The moon is one thing, Mars is an entirely different beast.
The usual Apollo-era policy of 'land there, plant a flag, explore and return' will simply not work.
A radio signal takes 1.5 seconds to travel from the Earth to the Moon.
It takes 5 minutes to do that for Mars at its closest.
You need self-sustaining colonies at the minimum for any mission to be viable.
Jamestown, Mars anyone?
I just want to explain the sheer scale such a mission would entail.
NASA doesn't know a lot of things that will be needed for Mars right now.
They don't have the expertise to continuously supply an outpost in space.
They don't know how to grow food in completely foreign soil, in an atmosphere that is majority carbon dioxide.
They don't know how the human body will react to long durations in outer space.
01. My first move, if I were the administrator of NASA, would be to send a series of orbiters and rovers to return soil samples, and to record the general ambiance of Mars.
02. Concurrently, I would develop a space station in low-earth orbit, mainly for experimentation and to gain crucial knowledge for future missions.
03. Then, I would build a base on the South Pole of the moon, specifically the Shackleton Crater on the South Pole, where we have discovered water recently IOTL.

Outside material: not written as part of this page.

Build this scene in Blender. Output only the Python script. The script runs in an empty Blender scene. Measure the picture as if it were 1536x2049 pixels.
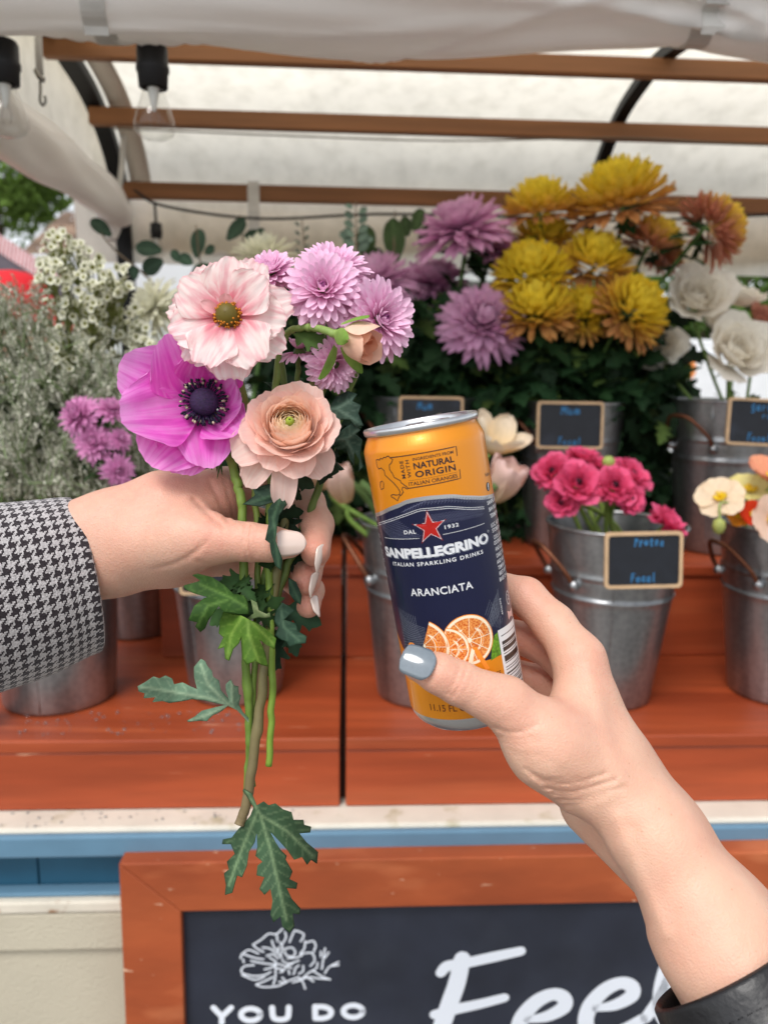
import bpy, bmesh, math, random
import numpy as np
from mathutils import Vector, Matrix
from mathutils.geometry import delaunay_2d_cdt

scene = bpy.context.scene
col = scene.collection

# ------------------------------------------------------------------ camera, sky, sun, exposure
FPX, CX, CY, CZ = 1539.0, 768.0, 1024.5, 1.42     # focal length in photo pixels, optical centre, eye height
PITCH, ROLL = math.radians(10), math.radians(.8)  # the phone looks a little down and hangs a little to one side
EYE = np.array([0, 0, CZ])
C_F = np.array([0, math.cos(PITCH), -math.sin(PITCH)])
_r0, _u0 = np.array([1., 0, 0]), np.array([0, math.sin(PITCH), math.cos(PITCH)])
C_R = _r0 * math.cos(ROLL) + _u0 * math.sin(ROLL)
C_U = _u0 * math.cos(ROLL) - _r0 * math.sin(ROLL)
cam_d = bpy.data.cameras.new('camera')
cam = bpy.data.objects.new('camera', cam_d)
col.objects.link(cam)
cam.matrix_world = Matrix([[*map(float, (C_R[i], C_U[i], -C_F[i], EYE[i]))] for i in range(3)] + [[0, 0, 0, 1]])
cam_d.sensor_fit = 'HORIZONTAL'
cam_d.sensor_width = 36
cam_d.lens = 36 * FPX / 1536
cam_d.clip_start = 0.02
cam_d.clip_end = 1000
cam_d.dof.use_dof = True
cam_d.dof.focus_distance = 0.388
cam_d.dof.aperture_fstop = 11.5
cam_d.dof.aperture_blades = 0
scene.camera = cam

world = bpy.data.worlds.new('World')
scene.world = world
world.use_nodes = True
wn, wl = world.node_tree.nodes, world.node_tree.links
wn.clear()
SUN_EL, SUN_AZ = 54, 205                          # degrees; azimuth from +Y towards +X
sky = wn.new('ShaderNodeTexSky')
sky.sky_type = 'NISHITA'
sky.sun_disc = False
sky.sun_elevation = math.radians(SUN_EL)
sky.sun_rotation = math.radians(SUN_AZ)
sky.air_density = 1.0
sky.dust_density = 1.2
sky.ozone_density = 1.0
hs = wn.new('ShaderNodeHueSaturation')            # overcast: the whole sky is nearly white
hs.inputs['Saturation'].default_value = 0.22
bg = wn.new('ShaderNodeBackground')
bg.inputs['Strength'].default_value = 0.15
wo = wn.new('ShaderNodeOutputWorld')
wl.new(sky.outputs['Color'], hs.inputs['Color'])
wl.new(hs.outputs['Color'], bg.inputs['Color'])
wl.new(bg.outputs['Background'], wo.inputs['Surface'])

sun_d = bpy.data.lights.new('sun', 'SUN')
sun_d.energy = 1.5
sun_d.angle = math.radians(24)
sun_d.color = (1.0, 0.965, 0.92)
sun = bpy.data.objects.new('sun', sun_d)
col.objects.link(sun)
_e, _a = math.radians(SUN_EL), math.radians(SUN_AZ)
sdir = Vector((math.sin(_a) * math.cos(_e), math.cos(_a) * math.cos(_e), math.sin(_e)))
sun.location = sdir * 20
sun.rotation_euler = sdir.to_track_quat('Z', 'Y').to_euler()

scene.view_settings.view_transform = 'Standard'
scene.view_settings.look = 'None'
scene.view_settings.exposure = 0.55
scene.view_settings.gamma = 1.0
scene.cycles.max_bounces = 8
scene.cycles.transparent_max_bounces = 12
scene.cycles.caustics_reflective = False
scene.cycles.caustics_refractive = False

# ------------------------------------------------------------------ helpers
def P(px, py, d):
    """A point of the place d metres in front of the lens."""
    return EYE + d * (C_R * ((px - CX) / FPX) + C_F - C_U * ((py - CY) / FPX))

def A3(v):
    """A direction given as (to the right, away, up) for someone looking along the lens."""
    return C_R * v[0] + C_F * v[1] + C_U * v[2]

def atx(px, y, z):
    """x of a point at world y, z that lies in photo column px."""
    d = y * C_F[1] + (z - CZ) * C_F[2]
    k = (px - CX) / FPX
    return (k * d - (y * C_R[1] + (z - CZ) * C_R[2])) / C_R[0]

def C(r, g, b):
    f = lambda v: (v / 255 / 12.92) if v / 255 <= .04045 else ((v / 255 + .055) / 1.055) ** 2.4
    return np.array([f(r), f(g), f(b)])

def mixc(a, b, w):
    w = np.clip(np.asarray(w, float), 0, 1)[..., None]
    return np.asarray(a) * (1 - w) + np.asarray(b) * w

def nrm(v):
    v = np.asarray(v, float)
    return v / np.linalg.norm(v)

def smooth01(x):
    x = np.clip(x, 0, 1)
    return x * x * (3 - 2 * x)

def tag(o, label=None, cat=None, group=None, kind=None):
    if label: o['label'] = label
    if cat: o['category'] = cat
    if group: o['group'] = group
    if kind: o['kind'] = kind
    return o

def adopt(o, parent):
    if parent is not None:
        o.parent = parent
        o.matrix_parent_inverse = Matrix.Translation(-Vector(parent.get('_base', (0, 0, 0))))
    return o

def thing(name, label, cat, loc, group=None):
    o = bpy.data.objects.new(name, None)
    o.empty_display_size = .02
    col.objects.link(o)
    o.location = [float(x) for x in loc]
    o['_base'] = [float(x) for x in loc]
    return tag(o, label, cat, group)

class MB:
    """Collects vertices, faces, colours and uvs and builds one mesh object."""
    def __init__(s): s.v, s.f, s.c, s.u, s.n = [], [], [], [], 0
    def add(s, V, F, c=(1, 1, 1), uv=None):
        V = np.asarray(V, float).reshape(-1, 3)
        s.v.append(V)
        for f in F: s.f.append([i + s.n for i in f])
        c = np.asarray(c, float)
        s.c.append(np.tile(c, (len(V), 1)) if c.ndim == 1 else c)
        s.u.append(np.zeros((len(V), 2)) if uv is None else np.asarray(uv, float))
        s.n += len(V)
        return s
    def mesh(s, name, mat=None, smooth=True):
        m = bpy.data.meshes.new(name)
        V = np.concatenate(s.v)
        m.from_pydata(V.tolist(), [], s.f)
        cc = np.ones((len(V), 4), np.float32); cc[:, :3] = np.concatenate(s.c)
        ca = m.color_attributes.new('Col', 'FLOAT_COLOR', 'POINT')
        ca.data.foreach_set('color', cc.ravel())
        li = np.empty(len(m.loops), np.int32); m.loops.foreach_get('vertex_index', li)
        ul = m.uv_layers.new(name='UVMap')
        ul.data.foreach_set('uv', np.concatenate(s.u)[li].astype(np.float32).ravel())
        if smooth: m.polygons.foreach_set('use_smooth', np.ones(len(m.polygons), bool))
        if mat: m.materials.append(mat)
        m.update()
        return m
    def build(s, name, mat, parent=None, smooth=True):
        o = bpy.data.objects.new(name, s.mesh(name, mat, smooth))
        col.objects.link(o)
        return adopt(o, parent)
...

04. With the base I would build a space station in lunar orbit as a refueling point, for hydrogen fuel from the water we mine out of the Shackleton Crater.

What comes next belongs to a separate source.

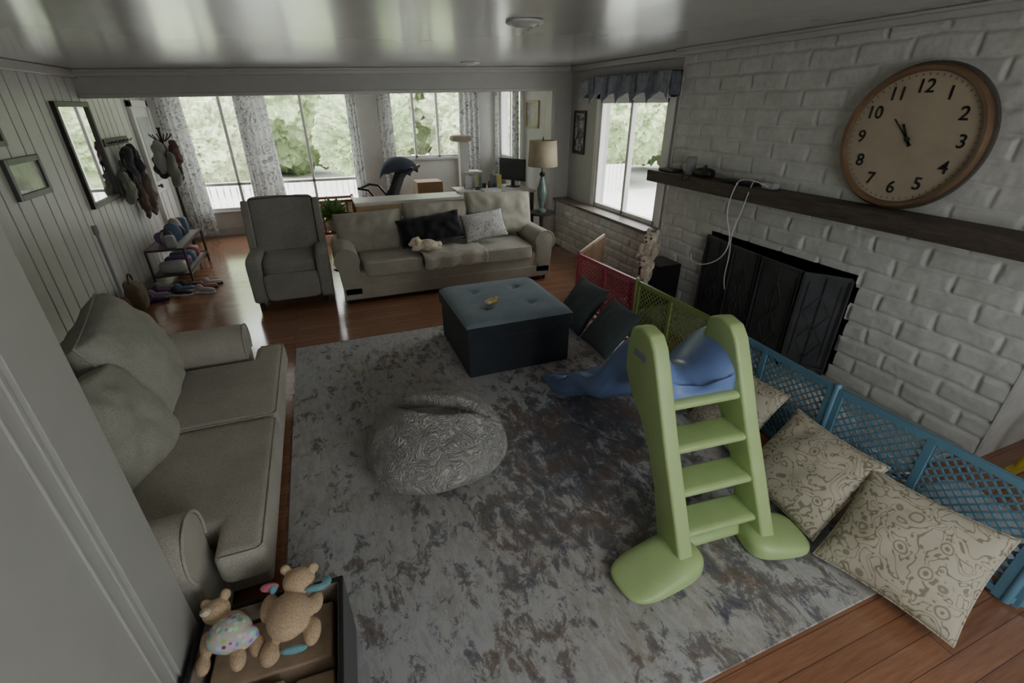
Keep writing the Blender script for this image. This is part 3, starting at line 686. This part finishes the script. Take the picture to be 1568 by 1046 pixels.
g=group('yellow_toy_arch',(3.75,.80,0)); tube('arch',[(0,-.3,0),(0,-.28,.3),(0,-.15,.42),(0,.0,.42),(0,.1,.3),(0,.12,0)],.02,yp,g); boxes('foot',[(-.08,.08,-.33,-.27,0,.03),(-.08,.08,.09,.15,0,.03)],yp,g,bevel=.01)
g=group('storage_bin',(2.80,1.72,0.0),4); binm=M('bin_clear',(.50,.54,.57),.3,.1)
extr('tub',[(-.13,0),(-.17,.24),(.17,.24),(.13,0)],'y',-.28,.28,binm,g,bevel=.02); puff('contents',(.30,.5,.12),(0,0,.25),plushw,g,k=3,wr=.03)
g=group('toy_cushion',(2.92,.72,.0),0); puff('pad',(.45,.5,.16),(0,0,.08),M('pad_white',(.50,.54,.58),.6,.1),g,k=4,wr=.02)
tube('coiled_cable',[(2.85+.12*math.cos(t)*(.7+.3*math.sin(t*1.7)),1.15+.15*math.sin(t)*(.8+.2*math.cos(t*2.3)),.02+.01*t) for t in [i*.6 for i in range(30)]],.006,cordm)
# ---------------------------------------------------------------- toy basket
bk=group('toy_basket',(-.44,1.155,0),-3)
t_=.018;bw,bd,bh=.25,.26,.36
boxes('walls',[(-bw,-bw+t_,-bd,bd,0,bh),(bw-t_,bw,-bd,bd,0,bh),(-bw,bw,-bd,-bd+t_,0,bh),(-bw,bw,bd-t_,bd,0,bh),(-bw,bw,-bd,bd,0,.02)],basket_m,bk,bevel=.006)
boxes('lining',[(-bw+t_,-bw+t_+.003,-bd+t_,bd-t_,.02,bh-.01),(bw-t_-.003,bw-t_,-bd+t_,bd-t_,.02,bh-.01),(-bw+t_,bw-t_,-bd+t_,-bd+t_+.003,.02,bh-.01),(-bw+t_,bw-t_,bd-t_-.003,bd-t_,.02,bh-.01)],basket_in,bk)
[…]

05. Then comes another minute outpost in Martian orbit, where crews will change vessels to a specially designed landing module because Mars has an atmosphere (This will have to be similar to crew capsules in regular spacecraft, with disposable heat shields).
06. Then comes a colony in Mars. This can only be established after.
-> We know how the human body reacts for a long time in Space.
-> We know how the human body reacts to low gravity (not zero gravity. This is what the moon base is for apart from water.)
-> We know how to viably grow food in both lunar and martian soil.
-> We can sustainably produce potable water (That's simple enough, they recycle piss on the space station.)
-> We have good habitation modules for both the Moon and Mars.
-> We have good enough communication. Even so, the crew must have to be trained to be under radio silence for months at a time, for contingencies, of course.